#### Recorded information:
++++++++++

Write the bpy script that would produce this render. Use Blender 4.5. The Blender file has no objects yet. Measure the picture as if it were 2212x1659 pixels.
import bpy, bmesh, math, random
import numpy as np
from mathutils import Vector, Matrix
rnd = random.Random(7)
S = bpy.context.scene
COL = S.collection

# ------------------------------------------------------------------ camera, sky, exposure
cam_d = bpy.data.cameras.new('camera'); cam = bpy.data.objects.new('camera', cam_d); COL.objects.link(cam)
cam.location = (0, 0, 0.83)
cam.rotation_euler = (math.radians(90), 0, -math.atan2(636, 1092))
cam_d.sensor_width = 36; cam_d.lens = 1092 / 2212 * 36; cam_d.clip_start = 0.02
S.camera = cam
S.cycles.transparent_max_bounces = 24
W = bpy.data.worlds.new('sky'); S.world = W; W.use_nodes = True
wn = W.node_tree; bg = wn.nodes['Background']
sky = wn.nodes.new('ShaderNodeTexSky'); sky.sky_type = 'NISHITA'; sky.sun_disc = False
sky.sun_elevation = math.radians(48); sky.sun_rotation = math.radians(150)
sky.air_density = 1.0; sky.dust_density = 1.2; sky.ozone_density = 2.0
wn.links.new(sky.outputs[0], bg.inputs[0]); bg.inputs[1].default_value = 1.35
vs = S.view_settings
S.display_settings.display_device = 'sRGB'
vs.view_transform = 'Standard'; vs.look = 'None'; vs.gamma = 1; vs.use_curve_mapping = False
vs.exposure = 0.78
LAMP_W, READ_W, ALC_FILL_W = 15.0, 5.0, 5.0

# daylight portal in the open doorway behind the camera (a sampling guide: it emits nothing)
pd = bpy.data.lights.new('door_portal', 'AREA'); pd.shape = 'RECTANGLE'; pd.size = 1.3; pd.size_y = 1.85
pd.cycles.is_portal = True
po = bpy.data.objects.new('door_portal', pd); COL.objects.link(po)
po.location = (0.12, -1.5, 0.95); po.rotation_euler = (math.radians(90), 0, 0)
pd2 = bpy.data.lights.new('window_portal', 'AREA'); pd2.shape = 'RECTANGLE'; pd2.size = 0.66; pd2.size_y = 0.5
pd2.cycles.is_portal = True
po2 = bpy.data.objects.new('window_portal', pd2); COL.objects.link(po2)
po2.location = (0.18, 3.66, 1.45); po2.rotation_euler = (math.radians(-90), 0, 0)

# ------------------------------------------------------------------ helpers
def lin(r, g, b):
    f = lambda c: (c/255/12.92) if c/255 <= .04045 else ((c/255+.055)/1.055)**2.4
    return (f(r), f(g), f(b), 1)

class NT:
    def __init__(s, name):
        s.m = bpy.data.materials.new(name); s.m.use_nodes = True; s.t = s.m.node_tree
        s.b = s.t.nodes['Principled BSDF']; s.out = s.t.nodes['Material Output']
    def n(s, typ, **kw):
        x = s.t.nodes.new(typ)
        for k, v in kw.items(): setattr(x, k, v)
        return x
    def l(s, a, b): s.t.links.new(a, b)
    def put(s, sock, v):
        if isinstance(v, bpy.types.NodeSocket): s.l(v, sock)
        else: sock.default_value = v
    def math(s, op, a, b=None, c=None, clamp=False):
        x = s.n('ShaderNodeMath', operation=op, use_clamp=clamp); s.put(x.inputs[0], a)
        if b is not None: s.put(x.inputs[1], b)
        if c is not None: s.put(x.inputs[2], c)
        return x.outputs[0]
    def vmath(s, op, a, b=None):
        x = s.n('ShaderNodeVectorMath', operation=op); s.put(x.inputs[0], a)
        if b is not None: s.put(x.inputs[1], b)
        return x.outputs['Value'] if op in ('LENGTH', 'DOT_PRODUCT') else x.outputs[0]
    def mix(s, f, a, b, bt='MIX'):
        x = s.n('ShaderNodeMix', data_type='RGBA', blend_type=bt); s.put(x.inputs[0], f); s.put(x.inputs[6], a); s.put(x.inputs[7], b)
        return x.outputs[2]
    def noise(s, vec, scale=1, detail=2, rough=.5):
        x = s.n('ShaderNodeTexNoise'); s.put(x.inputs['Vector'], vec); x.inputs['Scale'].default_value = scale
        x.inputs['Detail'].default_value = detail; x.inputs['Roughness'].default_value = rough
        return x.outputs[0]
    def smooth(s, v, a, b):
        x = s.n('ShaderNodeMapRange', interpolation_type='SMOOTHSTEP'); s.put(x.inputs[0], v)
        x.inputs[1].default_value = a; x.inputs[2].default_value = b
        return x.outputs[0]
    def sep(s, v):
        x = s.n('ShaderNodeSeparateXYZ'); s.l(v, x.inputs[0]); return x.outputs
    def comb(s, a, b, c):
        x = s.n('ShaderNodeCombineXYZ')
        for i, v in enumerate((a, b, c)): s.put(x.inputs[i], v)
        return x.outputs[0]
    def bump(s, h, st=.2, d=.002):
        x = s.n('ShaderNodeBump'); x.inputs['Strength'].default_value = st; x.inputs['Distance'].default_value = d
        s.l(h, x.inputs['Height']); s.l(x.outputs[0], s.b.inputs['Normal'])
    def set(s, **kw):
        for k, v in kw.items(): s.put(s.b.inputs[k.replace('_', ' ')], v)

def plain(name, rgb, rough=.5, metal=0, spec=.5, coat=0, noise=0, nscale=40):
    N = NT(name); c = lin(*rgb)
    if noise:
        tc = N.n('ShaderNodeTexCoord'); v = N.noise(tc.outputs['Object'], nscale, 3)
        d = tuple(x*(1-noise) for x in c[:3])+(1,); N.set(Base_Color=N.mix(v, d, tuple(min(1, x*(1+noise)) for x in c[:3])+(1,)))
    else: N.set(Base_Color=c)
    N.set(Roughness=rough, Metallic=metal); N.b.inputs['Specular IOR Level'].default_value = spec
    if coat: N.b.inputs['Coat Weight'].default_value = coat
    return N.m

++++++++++

Write out the data again, exactly and in full.

Write the bpy script that would produce this render. Use Blender 4.5. The Blender file has no objects yet. Measure the picture as if it were 2212x1659 pixels.
import bpy, bmesh, math, random
import numpy as np
from mathutils import Vector, Matrix
rnd = random.Random(7)
S = bpy.context.scene
COL = S.collection

# ------------------------------------------------------------------ camera, sky, exposure
cam_d = bpy.data.cameras.new('camera'); cam = bpy.data.objects.new('camera', cam_d); COL.objects.link(cam)
cam.location = (0, 0, 0.83)
cam.rotation_euler = (math.radians(90), 0, -math.atan2(636, 1092))
cam_d.sensor_width = 36; cam_d.lens = 1092 / 2212 * 36; cam_d.clip_start = 0.02
S.camera = cam
S.cycles.transparent_max_bounces = 24
W = bpy.data.worlds.new('sky'); S.world = W; W.use_nodes = True
wn = W.node_tree; bg = wn.nodes['Background']
sky = wn.nodes.new('ShaderNodeTexSky'); sky.sky_type = 'NISHITA'; sky.sun_disc = False
sky.sun_elevation = math.radians(48); sky.sun_rotation = math.radians(150)
sky.air_density = 1.0; sky.dust_density = 1.2; sky.ozone_density = 2.0
wn.links.new(sky.outputs[0], bg.inputs[0]); bg.inputs[1].default_value = 1.35
vs = S.view_settings
S.display_settings.display_device = 'sRGB'
vs.view_transform = 'Standard'; vs.look = 'None'; vs.gamma = 1; vs.use_curve_mapping = False
vs.exposure = 0.78
LAMP_W, READ_W, ALC_FILL_W = 15.0, 5.0, 5.0

# daylight portal in the open doorway behind the camera (a sampling guide: it emits nothing)
pd = bpy.data.lights.new('door_portal', 'AREA'); pd.shape = 'RECTANGLE'; pd.size = 1.3; pd.size_y = 1.85
pd.cycles.is_portal = True
po = bpy.data.objects.new('door_portal', pd); COL.objects.link(po)
po.location = (0.12, -1.5, 0.95); po.rotation_euler = (math.radians(90), 0, 0)
pd2 = bpy.data.lights.new('window_portal', 'AREA'); pd2.shape = 'RECTANGLE'; pd2.size = 0.66; pd2.size_y = 0.5
pd2.cycles.is_portal = True
po2 = bpy.data.objects.new('window_portal', pd2); COL.objects.link(po2)
po2.location = (0.18, 3.66, 1.45); po2.rotation_euler = (math.radians(-90), 0, 0)

# ------------------------------------------------------------------ helpers
def lin(r, g, b):
    f = lambda c: (c/255/12.92) if c/255 <= .04045 else ((c/255+.055)/1.055)**2.4
    return (f(r), f(g), f(b), 1)

class NT:
    def __init__(s, name):
        s.m = bpy.data.materials.new(name); s.m.use_nodes = True; s.t = s.m.node_tree
        s.b = s.t.nodes['Principled BSDF']; s.out = s.t.nodes['Material Output']
    def n(s, typ, **kw):
        x = s.t.nodes.new(typ)
        for k, v in kw.items(): setattr(x, k, v)
        return x
    def l(s, a, b): s.t.links.new(a, b)
    def put(s, sock, v):
        if isinstance(v, bpy.types.NodeSocket): s.l(v, sock)
        else: sock.default_value = v
    def math(s, op, a, b=None, c=None, clamp=False):
        x = s.n('ShaderNodeMath', operation=op, use_clamp=clamp); s.put(x.inputs[0], a)
        if b is not None: s.put(x.inputs[1], b)
        if c is not None: s.put(x.inputs[2], c)
        return x.outputs[0]
    def vmath(s, op, a, b=None):
        x = s.n('ShaderNodeVectorMath', operation=op); s.put(x.inputs[0], a)
        if b is not None: s.put(x.inputs[1], b)
        return x.outputs['Value'] if op in ('LENGTH', 'DOT_PRODUCT') else x.outputs[0]
    def mix(s, f, a, b, bt='MIX'):
        x = s.n('ShaderNodeMix', data_type='RGBA', blend_type=bt); s.put(x.inputs[0], f); s.put(x.inputs[6], a); s.put(x.inputs[7], b)
        return x.outputs[2]
    def noise(s, vec, scale=1, detail=2, rough=.5):
        x = s.n('ShaderNodeTexNoise'); s.put(x.inputs['Vector'], vec); x.inputs['Scale'].default_value = scale
        x.inputs['Detail'].default_value = detail; x.inputs['Roughness'].default_value = rough
        return x.outputs[0]
    def smooth(s, v, a, b):
        x = s.n('ShaderNodeMapRange', interpolation_type='SMOOTHSTEP'); s.put(x.inputs[0], v)
        x.inputs[1].default_value = a; x.inputs[2].default_value = b
        return x.outputs[0]
    def sep(s, v):
        x = s.n('ShaderNodeSeparateXYZ'); s.l(v, x.inputs[0]); return x.outputs
    def comb(s, a, b, c):
        x = s.n('ShaderNodeCombineXYZ')
        for i, v in enumerate((a, b, c)): s.put(x.inputs[i], v)
        return x.outputs[0]
    def bump(s, h, st=.2, d=.002):
        x = s.n('ShaderNodeBump'); x.inputs['Strength'].default_value = st; x.inputs['Distance'].default_value = d
        s.l(h, x.inputs['Height']); s.l(x.outputs[0], s.b.inputs['Normal'])
    def set(s, **kw):
        for k, v in kw.items(): s.put(s.b.inputs[k.replace('_', ' ')], v)

def plain(name, rgb, rough=.5, metal=0, spec=.5, coat=0, noise=0, nscale=40):
    N = NT(name); c = lin(*rgb)
    if noise:
        tc = N.n('ShaderNodeTexCoord'); v = N.noise(tc.outputs['Object'], nscale, 3)
        d = tuple(x*(1-noise) for x in c[:3])+(1,); N.set(Base_Color=N.mix(v, d, tuple(min(1, x*(1+noise)) for x in c[:3])+(1,)))
    else: N.set(Base_Color=c)
    N.set(Roughness=rough, Metallic=metal); N.b.inputs['Specular IOR Level'].default_value = spec
    if coat: N.b.inputs['Coat Weight'].default_value = coat
    return N.m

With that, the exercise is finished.